Review
In the galleries: Uncovering life’s fragility amid ecological losses
Artist’s works are an enduring reminder of environmental crises within a global consciousness
By Mark Jenkins
Contributing reporter
March 18, 2022 at 6:00 a.m. EDT


Somewhere in most of Rosemary Feit Covey’s recent artworks are woodcut prints, detailed renderings of birds, bones and butterfly wings. But the zoological imagery can be deeply submerged in compositions so layered that they verge on being relief sculptures. The South Africa-born local artist’s “Descartes Died in the Snow” show, named for one of her mixed-media pictures on display at Morton Fine Art, both depicts and simulates nature’s fecundity.
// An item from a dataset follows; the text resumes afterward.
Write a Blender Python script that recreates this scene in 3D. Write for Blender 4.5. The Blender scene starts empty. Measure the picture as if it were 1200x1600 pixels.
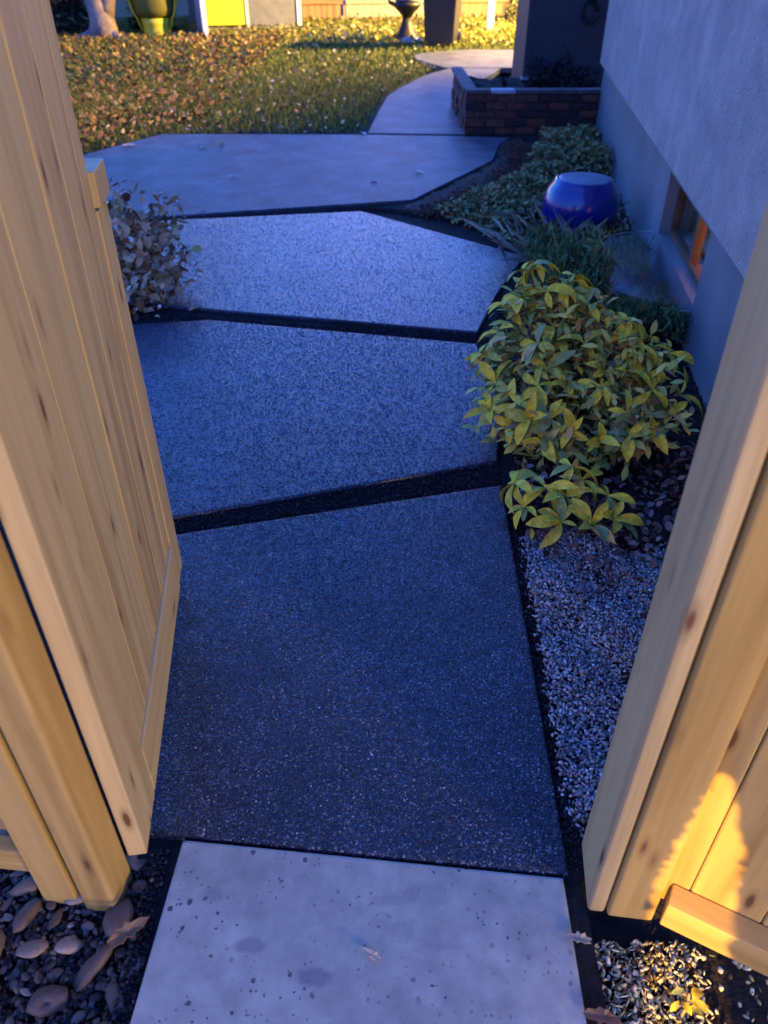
import bpy, bmesh, math, random
import numpy as np
from mathutils import Vector, Matrix, Euler

random.seed(7)
rng = np.random.default_rng(7)
R = math.radians
sc = bpy.context.scene
COL = sc.collection

# ------------------------------------------------------------------ camera
cam_d = bpy.data.cameras.new('camera')
cam = bpy.data.objects.new('camera', cam_d)
COL.objects.link(cam)
cam.location = (0, 0, 1.6)
cam.rotation_euler = Euler((R(90 - 37.1), 0, 0), 'XYZ')
cam_d.sensor_fit = 'VERTICAL'
cam_d.sensor_height = 24.0
cam_d.lens = 18.0
cam_d.clip_start = 0.02
cam_d.clip_end = 500
cam_d.dof.use_dof = True
cam_d.dof.focus_distance = 2.05
cam_d.dof.aperture_fstop = 2.4
sc.camera = cam

# ------------------------------------------------------------------ dusk sky
SUN_EL, SUN_ROT = R(-0.6), R(0)
world = bpy.data.worlds.new('World')
sc.world = world
world.use_nodes = True
wn = world.node_tree
wn.nodes.clear()
sky = wn.nodes.new('ShaderNodeTexSky')
sky.sky_type = 'NISHITA'
sky.sun_disc = False
sky.sun_elevation = SUN_EL
sky.sun_rotation = SUN_ROT
sky.ozone_density = 5.2
sky.air_density = 1.0
sky.dust_density = 0.3
bg = wn.nodes.new('ShaderNodeBackground')
bg.inputs['Strength'].default_value = 0.15
wo = wn.nodes.new('ShaderNodeOutputWorld')
wn.links.new(sky.outputs[0], bg.inputs[0])
wn.links.new(bg.outputs[0], wo.inputs[0])

# one weak sun: the last glow of the set sun, low beyond the back fence
sd = bpy.data.lights.new('sun', 'SUN')
sd.energy = 0.0005
sd.angle = R(20)
sd.color = (.62, .74, 1.0)
so = bpy.data.objects.new('sun', sd)
COL.objects.link(so)
so.rotation_euler = (R(84), 0, R(180))

sc.view_settings.view_transform = 'Standard'
sc.view_settings.look = 'None'
sc.view_settings.gamma = 1
sc.view_settings.use_curve_mapping = False
sc.view_settings.exposure = 5.95
sc.cycles.use_denoising = True
sc.cycles.max_bounces = 6

def lamp(name, kind, loc, aim, energy, color, size, angle=None, blend=.3):
    d = bpy.data.lights.new(name, kind)
    d.energy, d.color = energy, color
    if kind == 'AREA':
        d.size = size
    else:
        d.shadow_soft_size = size
    if kind == 'SPOT':
        d.spot_size = R(angle)
        d.spot_blend = blend
    o = bpy.data.objects.new(name, d)
    COL.objects.link(o)
    o.location = loc
    v = Vector(aim) - Vector(loc)
    o.rotation_euler = v.to_track_quat('-Z', 'Y').to_euler()
    return o

# lamp light that the photograph shows falling into the place, and one added fill
WARM = (1.0, 0.62, 0.26)
lamp('street_light', 'AREA', (3.5, -3.2, 1.1), (0, .9, .8), 4.2, (1.0, .68, .20), .8)
lamp('left_fill_light', 'AREA', (-2.4, -3.6, 1.5), (.4, .9, .7), 0.9, (1.0, .64, .18), .7)  # soft fill added on the left to warm the jamb's side face
lamp('fence_light', 'SPOT', (-1.2, -3.2, 1.7), (.58, .66, .27), 54, (1.0, .57, .07), .007, 9, .1)
lamp('yard_light', 'SPOT', (5.2, 16.4, 3.0), (0.5, 17.5, 0), 330, (1.0, .60, .12), .10, 120, .6)
lamp('lawn_light', 'SPOT', (-6.5, 5.0, 3.2), (-3.1, 9.2, 0), 58, (1.0, .55, .13), .06, 40, 1.0)

# ------------------------------------------------------------------ materials
def mat(name):
    m = bpy.data.materials.new(name)
    m.use_nodes = True
    nt = m.node_tree
    b = nt.nodes['Principled BSDF']
    return m, nt, b

class N:
    """small node helper"""
    def __init__(s, nt): s.nt = nt
    def n(s, t, **k):
        o = s.nt.nodes.new(t)
        for a, v in k.items():
            if a in ('inp',):
                for i, x in v.items(): o.inputs[i].default_value = x
            else: setattr(o, a, v)
        return o
    def l(s, a, b): s.nt.links.new(a, b)
    def coords(s, scale=(1, 1, 1), rand=True):
        tc = s.n('ShaderNodeTexCoord')
        mp = s.n('ShaderNodeMapping')
        mp.inputs['Scale'].default_value = scale
        if rand:
            oi = s.n('ShaderNodeObjectInfo')
            mu = s.n('ShaderNodeMath', operation='MULTIPLY'); mu.inputs[1].default_value = 37.0
            s.l(oi.outputs['Random'], mu.inputs[0])
            ad = s.n('ShaderNodeVectorMath', operation='ADD')
            s.l(tc.outputs['Object'], mp.inputs[0])
            s.l(mp.outputs[0], ad.inputs[0]); s.l(mu.outputs[0], ad.inputs[1])
            return ad.outputs[0]
        s.l(tc.outputs['Object'], mp.inputs[0])
        return mp.outputs[0]
    def noise(s, vec, scale, detail=4, rough=.55, dist=0):
        o = s.n('ShaderNodeTexNoise'); s.l(vec, o.inputs['Vector'])
        o.inputs['Scale'].default_value = scale; o.inputs['Detail'].default_value = detail
        o.inputs['Roughness'].default_value = rough; o.inputs['Distortion'].default_value = dist
        return o.outputs['Fac']
    def vor(s, vec, scale, feature='F1'):
        o = s.n('ShaderNodeTexVoronoi', feature=feature); s.l(vec, o.inputs['Vector'])
        o.inputs['Scale'].default_value = scale
        return o
    def ramp(s, fac, stops):
        o = s.n('ShaderNodeValToRGB'); s.l(fac, o.inputs[0])
        e = o.color_ramp.elements
        while len(e) < len(stops): e.new(.5)
        for i, (p, c) in enumerate(stops):
            e[i].position = p; e[i].color = (*c, 1) if len(c) == 3 else c
        return o.outputs[0]
    def mix(s, fac, a, b, mode='MIX'):
        o = s.n('ShaderNodeMix', data_type='RGBA', blend_type=mode)
        for x, i in ((fac, 0), (a, 6), (b, 7)):
            if hasattr(x, 'links') or hasattr(x, 'is_linked'): s.l(x, o.inputs[i])
            else: o.inputs[i].default_value = x if i == 0 else (*x, 1)
        return o.outputs[2]
    def bump(s, h, strength, dist, b, prev=None):
        o = s.n('ShaderNodeBump'); s.l(h, o.inputs['Height'])
        o.inputs['Strength'].default_value = strength; o.inputs['Distance'].default_value = dist
        if prev is not None: s.l(prev, o.inputs['Normal'])
        s.l(o.outputs[0], b.inputs['Normal'])
        return o.outputs[0]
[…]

The largest piece, and one of the oldest, 2017′s “Black Ice” is a monumental painting of a glacial scene stretched across eight vertical canvases in the manner of a traditional Japanese screen. It is simpler and more direct than many of these artworks, yet shares several qualities. It’s nearly monochromatic, portrays ecological threats and mixes customary artistic materials with shredded plastic, a substance that exemplifies mankind’s intrusions on the natural world.
Inspired in part by the organic networks generated by fungi, Covey fills her pictures with repeated organic forms, whether the animal skeletons of “Broken Earth” or the firefly-like pinpoints of “Panspermia III.” The latter is among the show’s most colorful works, but its many hues are buried in a complex array that appears black and white from a distance. The colors are subordinate to the whole, as are the recycled plastic mixed with pigment, or the tiny black magnets that hold in place the myriad collage pieces. Covey’s vision is of nature at risk, yet nonetheless growing abundantly and every which way.
Rosemary Feit Covey: Descartes Died in the Snow Through March 31 at Morton Fine Art, 52 O St. NW, No. 302. Open by appointment.